Monday 26 November 2012

Council Tax Benefits Crisis

Council tax benefit is changing and we have been consulting with local people about just what those changes may be. Currently Hastings Borough Council pays out over £11million per year in Council Tax Benefit to those people who are eligible and the government reimburses us. The system is demand led and therefore the more people who qualify, the more subsidy the government gives us.

Starting from next April, this is going to change. The government will give the council a fixed amount based on this year’s spend less 10%. If more residents become eligible for support there is no additional money to help them – we will have to find it ourselves. Also the 10% cut – around £1 million – will have to be found locally just as mainstream council budgets are being cut back with government grants reducing.

So we have been working hard to look at every council tax discount (except the single persons discount which the government has ruled must not be touched) to see if that can help bridge the 10% benefit gap.

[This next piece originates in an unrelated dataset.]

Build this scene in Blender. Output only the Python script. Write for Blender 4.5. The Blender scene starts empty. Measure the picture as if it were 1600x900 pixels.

We have consulted on scrapping the 10% discount on second homes (71% agreed), charging owners of properties left empty for two years or more an extra 50% (71% agreed), cut the exemption for empty properties under repair from 12 to six months ((79% agreed), reduce the discount on empty unfurnished properties from 6 months to one month (67% agreed)

But changing these exemptions and discounts will only close half the financial gap. So unfortunately we have had to propose changes to how people’s benefits are calculated.The changes we consulted on included a maximum payment of £20 per week, a minimum of £5, changes to how we treat other people in the household and the removal of second adult rebate. We also considered cutting the savings someone may have in the bank and still be eligible to council tax benefit from £16,000 to £6,000 (50% agreed).

Potentially all this would affect the ordinary lower income person. And if their benefit goes down and they have to pay some more council tax it could affect the council’s total council tax income meaning we might have less to spend on services.

Now at the eleventh hour the government has offered local councils £100 million back from the £400 million it will save from cutting the total council tax benefit payments by 10%. Hastings is being offered £278,000.

The offer is only for one year and is given with certain conditions, particularly that no claimant who currently has nothing to pay should have any more than 8.5% of their council tax bill to pay. Well just the reduction in the maximum of £20 per week would have affected some claimants by more than 8.5%.

Although the council may have to find some money itself to balance the figures, my view is we should take the government’s offer. We will still make all the discount and exemption changes but we will only need to implement the more limited impact benefit changes like the £5 minimum. Then we will have to see where we are again in 12 months time.

The council will take the final decision early in the New Year – but at least for this year many of our local claimants can enjoy a less worried Xmas break.

Thursday 8 November 2012

Famously Attractive

 
Opening of the Jerwood Gallery
 “I hadn't realised how lovely Hastings is.” 

That was how Masterchef celebrity Greg Wallace summed up his visit to the Seafood and Wine festival in September.” Let’s hope he now tells everyone else.

Nick Roe writing in the Times about the Great British Weekend waxed lyrical. “A spanking new art gallery has opened on the seafront, right in the middle of fish-and-chip territory, which sounds like a decisive change in the town's cultural style. A word about St Leonards: it's a westward extension of Hastings and was once quite grand but somehow ended up as a faintly seedy patchwork of rented homes set amid occasionally majestic old houses. The feeling nowadays, however, is of an area that is moving back up again.”

I agree Nick the whole borough is moving up, famously; and St Leonards is part of that movement. Tom Chesshyre writing in the Guardian Weekend about Let's Move To ...Hastings Old Town says the town “is pretty much Tom's Ideal Place, with all the things I like squished into a fold on the sea between the imaginatively titled East Hill and West Hill: faint melancholy; a smashing higgledy crush of architecture - Tudor, seaside stucco, you name it; the amazing Electric cinema that shows The Creature From The Black Lagoon; magnificent tea shops; magnificent (independent) shops; two funiculars; fishmongers and fishermen galore; a miniature railway! Plus a few special things of its own, such as the spooky, surreal, monolithic net huts on the beach, the Jerwood art gallery hard on the shingle next door, an annual Pirate Day and the home of Aleister Crowley. And it's not a squillion pounds to live there.”
These latest endorsements give just a flavour of how our town is increasingly being viewed from outside and it’s not just in the broadsheet papers either. 

The Mirror ran a story by Gill Murr about an enjoyable caravan holiday at Combe Haven. When the family ventured out they “started on the East Hill Lift, the ­steepest funicular railway in Britain and one of two in Hastings, for a spectacular view over the long ­shingle beach known as the Stade. Little stalls selling the day’s catch add to the salty sea dog atmosphere. One of the sheds forms part of the Hastings Fishermen’s Museum, a fascinating place crammed full of old photos and memorabilia.”

We couldn’t pay for positive coverage like this. The town is pitching itself to its regular visitors but clearly to a new audience too and we have the attractions – both natural and created – to do it. We just need the word to spread as wide as possible.